The drivers expect a long recuperation period, but because of the droves of people who have arrived in the great North, the mail is arriving at a rapid pace, necessitating constant mail runs. Worthless or tired and weak dogs, London tells us, are "gotten rid of." Thus, before the team is fully rested, two men from the States buy them — "harness and all, for a song" — meaning that they were bought very cheaply. The two men are Hal and Charles. Charles, the older, is middle-aged with watery eyes and a fiercely uptwisted light mustache. Hal is younger, probably nineteen or twenty, and he carries a gun and a hunting knife — a detail which London includes to emphasize Hal's callousness and his potential evil. The two men are accompanied by Mercedes, who is Charles's wife and Hal's sister.
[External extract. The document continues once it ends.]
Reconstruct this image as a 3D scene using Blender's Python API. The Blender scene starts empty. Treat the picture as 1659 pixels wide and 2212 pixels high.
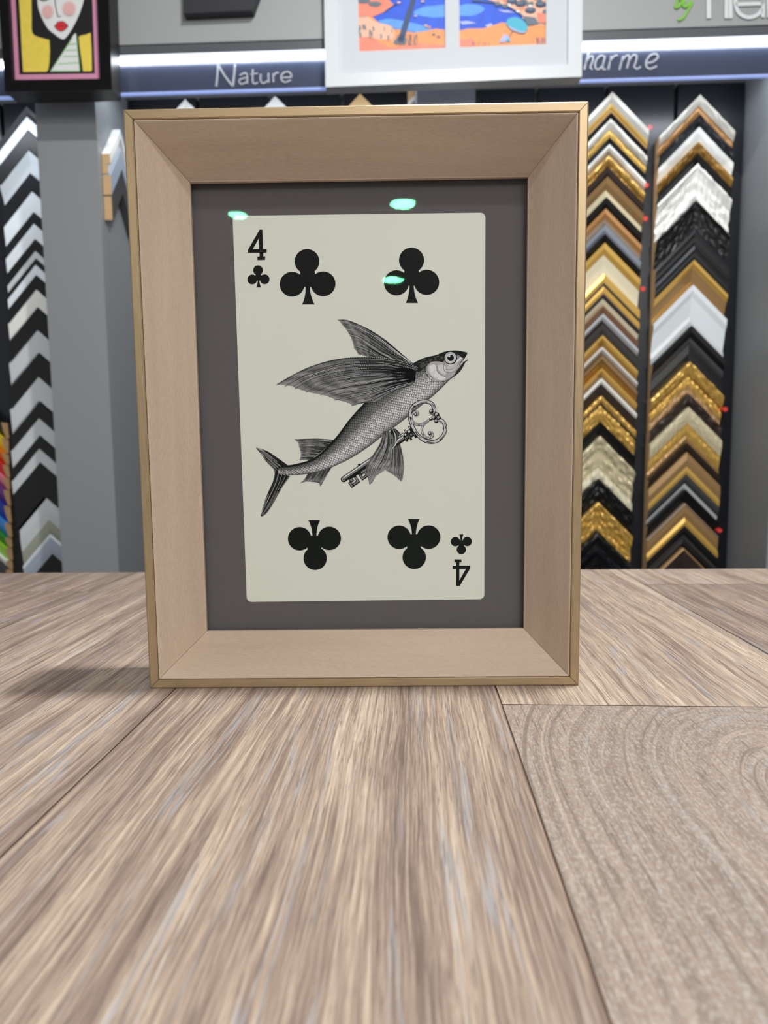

London never tells the reader exactly why these people have come to the great North; instead, they seem to be here only to illustrate another aspect of the type of life that Buck has had to become accustomed to if he is to adjust to all aspects of this new and primitive existence. Until this event, Buck's masters have all known critical ways of coping with the North — that is, they know how to drive, how to survive, and how to treat the team. Now, however, Buck is confronted with inept people who cannot cope with the violence of the wilderness and the great North. Consequently, we will now see how Buck responds and adjusts to human ineptitude.